Practical note: bring ear protection. Real ear protection, not tissue paper. Especially if you’re bringing kids. Firecrackers also go off constantly in the streets throughout the festival — random pops and bangs at all hours. It’s part of it. You get used to it. Mostly.
The Flowers
L’Ofrena is the quiet counterpoint. On March 17 and 18, from about 3:30 PM running late into the night (sometimes past 1:00 AM), thousands of falleros and falleras in traditional Valencian silk dress walk through the city carrying flower bouquets to the Plaza de la Virgen. The flowers get arranged into a massive floral mantle draped over a 14-meter wooden frame of the Virgin Mary.
It’s slow. It’s crowded. It takes hours. And it’s genuinely moving in a way that surprises people who came for the explosions. The contrast with the rest of the festival — the gunpowder, the satire, the general chaos — makes it land harder.
The Night Everything Burns
March 19, the cremà. This is the one.
The children’s fallas go first, around 8:00 PM. Then the large fallas at 10:00 PM. The first-prize Special Section winner burns at 10:30 PM, and the main falla in Plaza del Ayuntamiento — the big one everyone gathers for — goes up at 11:00 PM.
Firefighters position on balconies and at street level, hosing down facades to keep the buildings from catching. The heat pushes you back from the barriers even at a distance. You’re watching a 20-meter sculpture that a team of artists worked on for twelve months just… dissolve. The whole street glows orange. Your face is warm. People are cheering.
It’s not subtle. None of Las Fallas is subtle.
Getting There and Getting Around
Valencia has a decent airport (VLC) with flights from most major European cities. From Asia or the Americas, you’ll likely connect through Madrid or Barcelona. The airport metro runs to the center in about 25 minutes.
If you’re comparing flights, CheapOAir sometimes has good deals on European routes, though it’s worth checking a few sites.
During Fallas, much of the city center is closed to cars. This is fine — walking is better anyway, since the fallas are scattered across dozens of neighborhoods and half the fun is stumbling onto ones you didn’t know about.

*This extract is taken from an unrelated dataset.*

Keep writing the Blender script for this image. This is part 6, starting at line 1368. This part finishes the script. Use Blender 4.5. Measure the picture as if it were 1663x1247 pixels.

Valencia’s metro handles the crowds reasonably well. Wear shoes you don’t mind standing in for eight hours.
What to Eat (This Is Important)
You’re in the birthplace of paella. Not the tourist paella with chorizo and random seafood thrown in — real Valencian paella, which traditionally uses rabbit, chicken, green beans, and sometimes snails. Try it at a restaurant in El Palmar, near the Albufera lagoon, or in the Malvarrosa beach area. It’s a lunch dish, by the way. Valencians will judge you mildly for ordering paella at dinner.
The essential Fallas street food is bunyols de carabassa — pumpkin doughnuts served with thick hot chocolate. The stands are everywhere during the festival and the queues can be long, but they move fast. They’re best eaten immediately, still warm, which is probably obvious but worth saying.
The Honest Warnings Section
Some things the tourism board doesn’t emphasize:
Noise. I already mentioned the earplugs. I’m mentioning them again. Valencia during Fallas is relentlessly loud. Random firecrackers in the street at 3 AM. Not everyone finds this charming, especially after four days of it.
Accommodation prices. Hotels don’t just go up — they roughly triple. And they sell out months ahead. If budget matters, Sagunto and Gandía are both on the train line and have normal pricing, but you’ll lose the spontaneity of walking out your door into the festival. Trip.com is worth checking for apartments, since they sometimes list places the bigger platforms miss.
The fire is real. This sounds obvious, but the cremà involves actual massive bonfires in the middle of residential streets. The safety barriers exist for a reason. People get too close every year. Don’t be one of them. If you’re with kids, pick your viewing spot carefully and keep well behind the lines.
Crowds. The festival draws over two million visitors. The mascletà plaza, the cremà, the Ofrena route — these all get extremely packed. If you have mobility issues or anxiety in dense crowds, plan your viewing spots and arrive very early.
Your phone won’t work. Cell networks in the center get overwhelmed during major events, especially the cremà. Download offline maps. Agree on a meeting point with your group beforehand.
Before You Go
The main events of Las Fallas 2026 run March 15 to 19, but the mascletà starts on March 1 and community events begin even earlier. If you want the full experience, aim for at least March 17-19 to catch the Ofrena, the final mascletà, and the cremà.
For tours and skip-the-line access to some events, GetYourGuide has a few Fallas-specific options — I can’t vouch for specific tours but having a local guide for your first mascletà probably isn’t the worst idea.
UNESCO added Las Fallas to its Intangible Cultural Heritage list in 2016, which was overdue if anything. This is a festival that’s been running in some form since the 18th century, rooted in the carpenters’ tradition of burning wood scraps to mark the spring equinox and the feast of Saint Joseph.
The morning after the cremà, the streets are covered in ash and the air smells like smoke. Municipal crews are already sweeping up. A few charred metal frames are all that’s left where the fallas stood twelve hours earlier. It’s a weird feeling — like the whole thing might not have actually happened. Except your clothes still smell like gunpowder, and your ears are still ringing a little.